[What this task involves]
Extract every line of the material below and reproduce it faithfully.

[Given material]
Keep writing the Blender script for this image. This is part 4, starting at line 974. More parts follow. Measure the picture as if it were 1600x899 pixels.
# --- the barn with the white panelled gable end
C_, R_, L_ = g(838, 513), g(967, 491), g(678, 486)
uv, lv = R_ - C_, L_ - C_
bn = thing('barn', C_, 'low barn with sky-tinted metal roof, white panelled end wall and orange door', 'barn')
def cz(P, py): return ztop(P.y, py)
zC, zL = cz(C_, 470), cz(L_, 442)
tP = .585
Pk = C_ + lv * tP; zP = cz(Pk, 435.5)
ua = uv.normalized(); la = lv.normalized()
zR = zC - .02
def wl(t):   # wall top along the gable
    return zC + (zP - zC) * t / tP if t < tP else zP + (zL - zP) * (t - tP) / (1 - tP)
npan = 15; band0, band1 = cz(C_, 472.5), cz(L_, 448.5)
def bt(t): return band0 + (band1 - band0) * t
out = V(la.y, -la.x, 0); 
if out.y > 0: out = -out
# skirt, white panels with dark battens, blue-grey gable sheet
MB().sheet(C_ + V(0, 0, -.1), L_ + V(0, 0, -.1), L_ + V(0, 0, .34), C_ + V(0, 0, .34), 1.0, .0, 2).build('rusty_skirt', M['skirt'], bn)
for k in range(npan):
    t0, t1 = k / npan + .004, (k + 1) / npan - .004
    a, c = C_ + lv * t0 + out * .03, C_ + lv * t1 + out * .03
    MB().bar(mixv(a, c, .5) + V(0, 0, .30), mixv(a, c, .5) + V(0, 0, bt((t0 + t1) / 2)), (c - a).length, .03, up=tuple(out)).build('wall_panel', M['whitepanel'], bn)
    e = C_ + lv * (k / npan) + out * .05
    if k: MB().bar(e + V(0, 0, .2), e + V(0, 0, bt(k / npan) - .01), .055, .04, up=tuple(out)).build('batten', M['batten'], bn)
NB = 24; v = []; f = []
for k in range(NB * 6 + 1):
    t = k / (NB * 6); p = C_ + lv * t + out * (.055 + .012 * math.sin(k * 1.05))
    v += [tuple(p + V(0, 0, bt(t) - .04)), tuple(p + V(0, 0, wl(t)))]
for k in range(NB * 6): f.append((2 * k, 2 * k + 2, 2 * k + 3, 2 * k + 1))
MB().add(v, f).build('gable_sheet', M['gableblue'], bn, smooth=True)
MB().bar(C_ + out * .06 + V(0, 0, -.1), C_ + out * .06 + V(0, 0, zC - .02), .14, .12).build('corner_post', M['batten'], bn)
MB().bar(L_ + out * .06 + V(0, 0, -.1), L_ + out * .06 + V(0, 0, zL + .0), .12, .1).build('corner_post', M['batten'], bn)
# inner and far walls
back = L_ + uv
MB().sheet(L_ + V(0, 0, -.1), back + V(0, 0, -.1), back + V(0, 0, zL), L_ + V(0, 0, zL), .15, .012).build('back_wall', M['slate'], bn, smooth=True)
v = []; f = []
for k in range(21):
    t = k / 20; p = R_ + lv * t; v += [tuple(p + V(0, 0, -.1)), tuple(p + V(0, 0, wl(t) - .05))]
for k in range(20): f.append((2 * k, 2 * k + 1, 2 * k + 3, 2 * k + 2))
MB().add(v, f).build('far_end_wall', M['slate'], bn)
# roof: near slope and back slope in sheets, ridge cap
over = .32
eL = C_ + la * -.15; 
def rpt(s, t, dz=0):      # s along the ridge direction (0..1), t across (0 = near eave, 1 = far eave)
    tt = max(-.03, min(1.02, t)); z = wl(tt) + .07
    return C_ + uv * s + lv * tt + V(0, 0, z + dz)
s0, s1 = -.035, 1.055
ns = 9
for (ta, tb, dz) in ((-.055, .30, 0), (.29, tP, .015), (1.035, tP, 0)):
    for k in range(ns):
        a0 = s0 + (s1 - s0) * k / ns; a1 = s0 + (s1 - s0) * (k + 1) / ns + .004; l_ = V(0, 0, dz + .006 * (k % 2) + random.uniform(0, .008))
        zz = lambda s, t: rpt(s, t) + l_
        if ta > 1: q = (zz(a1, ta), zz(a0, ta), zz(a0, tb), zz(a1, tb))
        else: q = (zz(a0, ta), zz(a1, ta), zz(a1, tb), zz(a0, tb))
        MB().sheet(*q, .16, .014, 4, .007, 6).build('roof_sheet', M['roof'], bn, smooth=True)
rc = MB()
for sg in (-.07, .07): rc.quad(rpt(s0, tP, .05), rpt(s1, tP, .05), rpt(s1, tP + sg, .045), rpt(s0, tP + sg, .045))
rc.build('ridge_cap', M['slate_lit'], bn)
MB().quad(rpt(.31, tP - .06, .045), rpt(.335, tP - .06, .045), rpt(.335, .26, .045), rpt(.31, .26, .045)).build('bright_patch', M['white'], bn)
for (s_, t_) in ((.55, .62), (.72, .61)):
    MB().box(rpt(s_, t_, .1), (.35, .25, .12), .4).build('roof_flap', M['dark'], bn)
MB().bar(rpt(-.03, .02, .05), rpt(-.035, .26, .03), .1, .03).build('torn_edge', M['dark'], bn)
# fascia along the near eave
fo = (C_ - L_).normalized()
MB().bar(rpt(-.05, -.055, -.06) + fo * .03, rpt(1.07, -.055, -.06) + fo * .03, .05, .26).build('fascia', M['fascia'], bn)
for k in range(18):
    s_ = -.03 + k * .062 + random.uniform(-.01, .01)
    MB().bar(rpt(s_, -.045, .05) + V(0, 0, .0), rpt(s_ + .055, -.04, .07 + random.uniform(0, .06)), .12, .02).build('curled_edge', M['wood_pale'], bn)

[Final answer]
Keep writing the Blender script for this image. This is part 4, starting at line 974. More parts follow. Measure the picture as if it were 1600x899 pixels.
# --- the barn with the white panelled gable end
C_, R_, L_ = g(838, 513), g(967, 491), g(678, 486)
uv, lv = R_ - C_, L_ - C_
bn = thing('barn', C_, 'low barn with sky-tinted metal roof, white panelled end wall and orange door', 'barn')
def cz(P, py): return ztop(P.y, py)
zC, zL = cz(C_, 470), cz(L_, 442)
tP = .585
Pk = C_ + lv * tP; zP = cz(Pk, 435.5)
ua = uv.normalized(); la = lv.normalized()
zR = zC - .02
def wl(t):   # wall top along the gable
    return zC + (zP - zC) * t / tP if t < tP else zP + (zL - zP) * (t - tP) / (1 - tP)
npan = 15; band0, band1 = cz(C_, 472.5), cz(L_, 448.5)
def bt(t): return band0 + (band1 - band0) * t
out = V(la.y, -la.x, 0); 
if out.y > 0: out = -out
# skirt, white panels with dark battens, blue-grey gable sheet
MB().sheet(C_ + V(0, 0, -.1), L_ + V(0, 0, -.1), L_ + V(0, 0, .34), C_ + V(0, 0, .34), 1.0, .0, 2).build('rusty_skirt', M['skirt'], bn)
for k in range(npan):
    t0, t1 = k / npan + .004, (k + 1) / npan - .004
    a, c = C_ + lv * t0 + out * .03, C_ + lv * t1 + out * .03
    MB().bar(mixv(a, c, .5) + V(0, 0, .30), mixv(a, c, .5) + V(0, 0, bt((t0 + t1) / 2)), (c - a).length, .03, up=tuple(out)).build('wall_panel', M['whitepanel'], bn)
    e = C_ + lv * (k / npan) + out * .05
    if k: MB().bar(e + V(0, 0, .2), e + V(0, 0, bt(k / npan) - .01), .055, .04, up=tuple(out)).build('batten', M['batten'], bn)
NB = 24; v = []; f = []
for k in range(NB * 6 + 1):
    t = k / (NB * 6); p = C_ + lv * t + out * (.055 + .012 * math.sin(k * 1.05))
    v += [tuple(p + V(0, 0, bt(t) - .04)), tuple(p + V(0, 0, wl(t)))]
for k in range(NB * 6): f.append((2 * k, 2 * k + 2, 2 * k + 3, 2 * k + 1))
MB().add(v, f).build('gable_sheet', M['gableblue'], bn, smooth=True)
MB().bar(C_ + out * .06 + V(0, 0, -.1), C_ + out * .06 + V(0, 0, zC - .02), .14, .12).build('corner_post', M['batten'], bn)
MB().bar(L_ + out * .06 + V(0, 0, -.1), L_ + out * .06 + V(0, 0, zL + .0), .12, .1).build('corner_post', M['batten'], bn)
# inner and far walls
back = L_ + uv
MB().sheet(L_ + V(0, 0, -.1), back + V(0, 0, -.1), back + V(0, 0, zL), L_ + V(0, 0, zL), .15, .012).build('back_wall', M['slate'], bn, smooth=True)
v = []; f = []
for k in range(21):
    t = k / 20; p = R_ + lv * t; v += [tuple(p + V(0, 0, -.1)), tuple(p + V(0, 0, wl(t) - .05))]
for k in range(20): f.append((2 * k, 2 * k + 1, 2 * k + 3, 2 * k + 2))
MB().add(v, f).build('far_end_wall', M['slate'], bn)
# roof: near slope and back slope in sheets, ridge cap
over = .32
eL = C_ + la * -.15; 
def rpt(s, t, dz=0):      # s along the ridge direction (0..1), t across (0 = near eave, 1 = far eave)
    tt = max(-.03, min(1.02, t)); z = wl(tt) + .07
    return C_ + uv * s + lv * tt + V(0, 0, z + dz)
s0, s1 = -.035, 1.055
ns = 9
for (ta, tb, dz) in ((-.055, .30, 0), (.29, tP, .015), (1.035, tP, 0)):
    for k in range(ns):
        a0 = s0 + (s1 - s0) * k / ns; a1 = s0 + (s1 - s0) * (k + 1) / ns + .004; l_ = V(0, 0, dz + .006 * (k % 2) + random.uniform(0, .008))
        zz = lambda s, t: rpt(s, t) + l_
        if ta > 1: q = (zz(a1, ta), zz(a0, ta), zz(a0, tb), zz(a1, tb))
        else: q = (zz(a0, ta), zz(a1, ta), zz(a1, tb), zz(a0, tb))
        MB().sheet(*q, .16, .014, 4, .007, 6).build('roof_sheet', M['roof'], bn, smooth=True)
rc = MB()
for sg in (-.07, .07): rc.quad(rpt(s0, tP, .05), rpt(s1, tP, .05), rpt(s1, tP + sg, .045), rpt(s0, tP + sg, .045))
rc.build('ridge_cap', M['slate_lit'], bn)
MB().quad(rpt(.31, tP - .06, .045), rpt(.335, tP - .06, .045), rpt(.335, .26, .045), rpt(.31, .26, .045)).build('bright_patch', M['white'], bn)
for (s_, t_) in ((.55, .62), (.72, .61)):
    MB().box(rpt(s_, t_, .1), (.35, .25, .12), .4).build('roof_flap', M['dark'], bn)
MB().bar(rpt(-.03, .02, .05), rpt(-.035, .26, .03), .1, .03).build('torn_edge', M['dark'], bn)
# fascia along the near eave
fo = (C_ - L_).normalized()
MB().bar(rpt(-.05, -.055, -.06) + fo * .03, rpt(1.07, -.055, -.06) + fo * .03, .05, .26).build('fascia', M['fascia'], bn)
for k in range(18):
    s_ = -.03 + k * .062 + random.uniform(-.01, .01)
    MB().bar(rpt(s_, -.045, .05) + V(0, 0, .0), rpt(s_ + .055, -.04, .07 + random.uniform(0, .06)), .12, .02).build('curled_edge', M['wood_pale'], bn)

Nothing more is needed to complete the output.